No more sweet sixteen

Earth is 30 million years older than originally estimated by researchers

 
Published: Monday 30 September 2002

our Earth is not as young as we thought. Two new studies indicate that our Earth was born 4.530 billion years ago -- about 30 million years earlier than previously suggested. The studies were conducted by researchers from University of Munster in Germany and by us-based Harvard University scientists.

The new birth year was derived through a series of complex calculations of the ratios of radioactive elements called hafnium and tungsten that are found in primitive chondrite meteorites left over from the solar system's formation. These meteorites provide a baseline for determining the age of planetary cores because they come from planetary bodies that never formed a core, says Thorsten Kleine, who led the German team.
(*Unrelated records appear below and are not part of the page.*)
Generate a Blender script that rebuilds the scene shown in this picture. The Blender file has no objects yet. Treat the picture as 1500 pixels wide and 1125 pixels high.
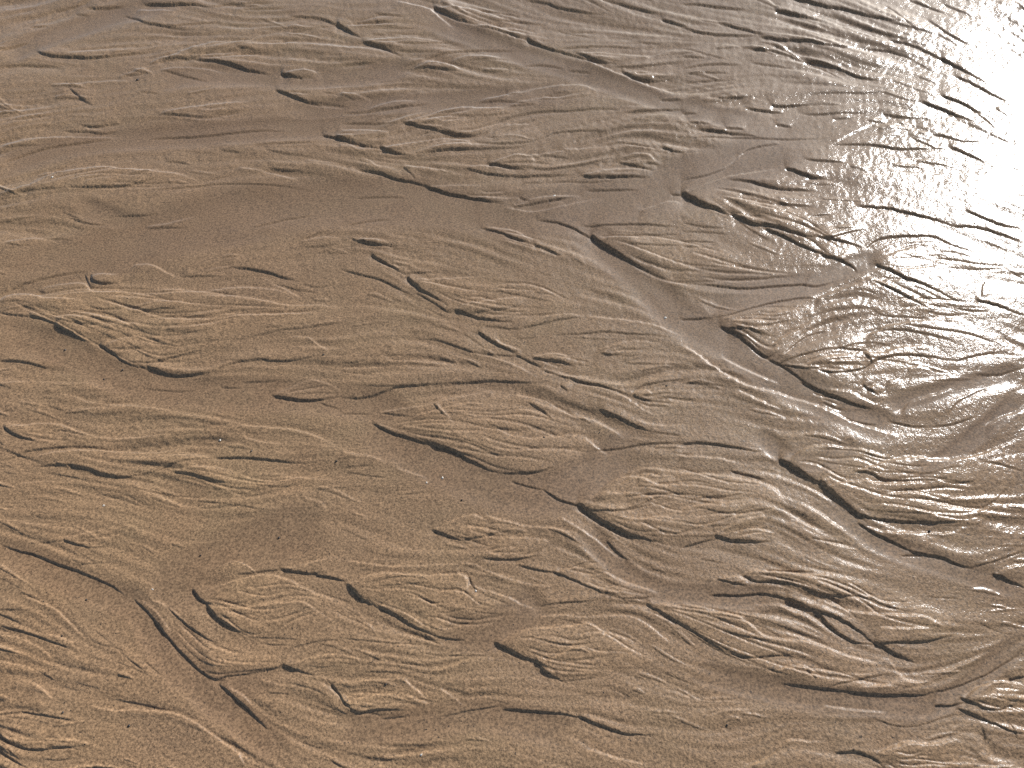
import bpy, bmesh, math, random
import numpy as np
from mathutils import Vector

STEP = 1.15
SUN_UV = (1555, 182)
SUN_E = 4.2
SUN_COL = (1.0, .985, .965)
SKY = .085
EXPO = 0.4
ROUGH = .20
GRAIN = .0005
COL_A = (.335, .218, .114, 1)
COL_B = (.308, .193, .108, 1)
COL_C = (.322, .199, .105, 1)
NLEAF = 800
BITS = [
 ('stone', 1361, 779, 8, 'small black pebble sitting on the bright glinting crest at the right'),
 ('shell', 812, 286, 6, 'white shell chip on the thin ridge just above the broad upper channel'),
 ('shell', 648, 699, 5, 'pale shell chip on the smooth floor below the long bank of the central lobe'),
 ('shell', 625, 707, 4, 'small pale shell chip left of another chip on the smooth floor below the central lobe'),
 ('shell', 322, 644, 5, 'white shell chip on the soft ridge in the left middle of the sand'),
 ('shell', 152, 741, 5, 'white shell chip alone on the smooth lower left floor'),
 ('shell', 78, 262, 5, 'white shell chip beside the bright curved crest at the upper left'),
 ('shell', 697, 866, 5, 'white chip added for a glint at the notch of a crest in the lower centre'),  # pale chip added to stand for a glint of light on the crest
 ('shell', 617, 1106, 5, 'white shell chip close to the bottom edge, left of centre'),
 ('shell', 975, 464, 6, 'pale flat shell chip on the wide diagonal channel floor right of centre'),
 ('shell', 223, 863, 4, 'tiny pale shell chip above the channel fork at the lower left'),
 ('grit', 91, 932, 5, 'dark grit speck on the soft ridge near the lower left edge'),
 ('grit', 189, 1063, 6, 'largest dark grit speck in the lower left, on flat sand near the bottom'),
 ('grit', 93, 1044, 5, 'dark grit speck under the dark rill in the lower left corner'),
 ('grit', 126, 878, 5, 'dark grit speck on the pale channel floor at the lower left'),
 ('grit', 408, 787, 5, 'dark grit speck on smooth sand above the lower left lobes'),
 ('grit', 293, 813, 5, 'dark grit speck above and left of the first lower left lobe'),
 ('grit', 676, 733, 5, 'dark grit speck on the broad smooth floor left of the black bank'),
 ('grit', 797, 642, 5, 'dark grit speck in the middle of the big central lobe'),
 ('grit', 878, 634, 4, 'dark grit speck on the right flank of the big central lobe'),
 ('grit', 976, 566, 5, 'dark grit speck on a small mound right of the crossing rills'),
 ('grit', 474, 521, 5, 'dark grit speck at the tip where two crests meet left of centre'),
 ('grit', 95, 512, 5, 'dark grit speck on the channel floor under the left dark bank'),
 ('grit', 493, 676, 5, 'dark grit speck at the right end of the long dark rill left of centre'),
 ('grit', 369, 662, 5, 'dark grit speck just above the long dark rill left of centre'),
 ('grit', 179, 541, 5, 'dark grit speck at the foot of the curved bank on the left'),
 ('grit', 152, 555, 4, 'dark grit speck lower on the channel floor below the curved bank on the left'),
 ('grit', 202, 118, 6, 'dark grit speck on flat sand near the upper left'),
 ('grit', 565, 1003, 5, 'dark grit speck on the pale crest at the bottom, left of centre'),
 ('grit', 1065, 1062, 5, 'dark grit speck on smooth sand at the bottom right of centre'),
]

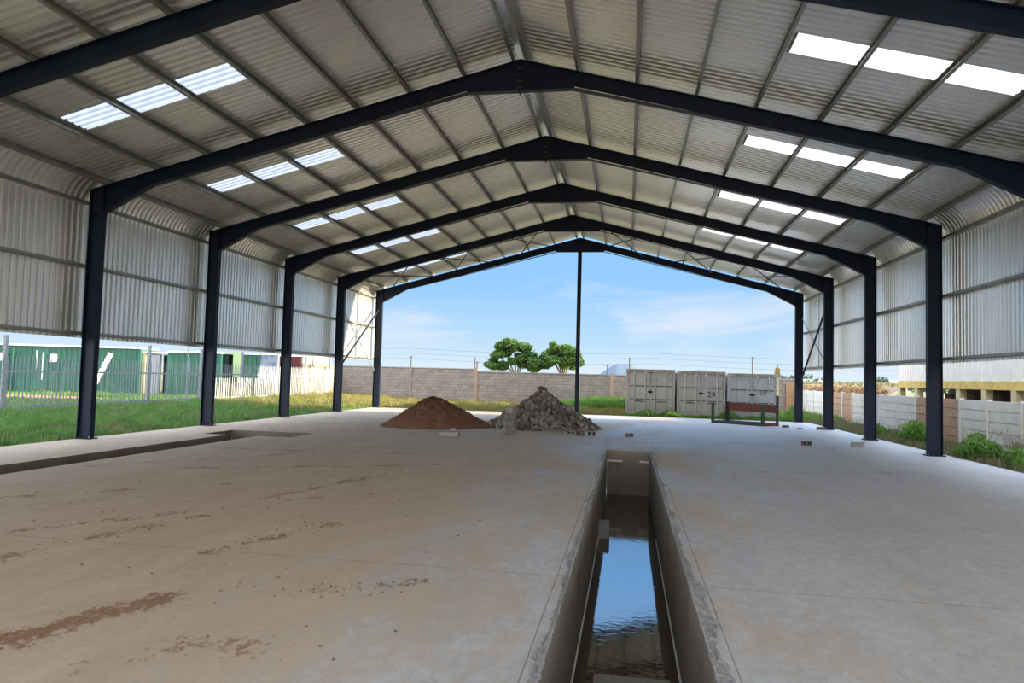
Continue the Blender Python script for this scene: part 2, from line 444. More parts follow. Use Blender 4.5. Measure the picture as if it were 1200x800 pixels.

These results were then compared with rocks from the Earth, Mars and meteorites believed to have originated on the large asteroid Vesta. The comparison showed that each was older than previous estimates. "This means that all of the planets, not just the Earth, formed much faster than we had assumed. This particularly holds true for Mars, as the rocks from this planet were analysed by us," Kleine said. The findings also push back the origin of Earth's moon because most scientists believe the moon formed from material ejected when a Mars-sized planet collided with the proto-Earth.

Geologist Alex N Halliday of the Swiss Federal Institute of Technology in Zurich, whose 1995 research produced the figure that Earth formed about 60 million years after the solar system's birth, said his team apparently made an error in one if its measurements. "However, we do not have a clear explanation for the apparent error in our data," he said.